Spatial Correlation in Expected Returns in Commercial Real Estate Markets and the Role of Core Markets

2017 
This study is based on survey data on investor expectations for 40 metropolitan statistical areas (MSAs) in the US over the period from 2003:Q2 to 2014:Q2. The paper has two main objectives. These are firstly to identify whether expected rates of return across different commercial real estate markets are positively spatially correlated and secondly to analyze the role of core markets like New York, Washington, DC, Los Angeles, San Francisco, and Chicago in the information-spreading process. All the tests conducted are conditional on the maintained hypothesis that expected returns across different markets are spatially uncorrelated. To carry out these tests, we regress a measure of excess return in each of the 40 markets on (contemporaneous) measures of expected returns in other markets, controlling for the interaction between (neighboring) markets.

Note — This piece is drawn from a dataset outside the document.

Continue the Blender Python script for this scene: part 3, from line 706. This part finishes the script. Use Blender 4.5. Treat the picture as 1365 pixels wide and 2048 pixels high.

We find very large spatial interaction coefficients across different markets. Our basic estimates yield a spatial correlation coefficient of near one and statistically significant at standard levels. Chow tests allow rejection of the hypothesis that core markets like New York, Washington, DC, Los Angeles, San Francisco, and Chicago are no different than markets like Cleveland, Columbus, Orlando, Pittsburgh, Salt Lake City, St. Louis, and Tampa in explaining the covariances of the rates of return among different commercial real estate markets. Tests of structural change also imply that core markets currently play a more prominent role that in the past in the transfer of information from one market to another.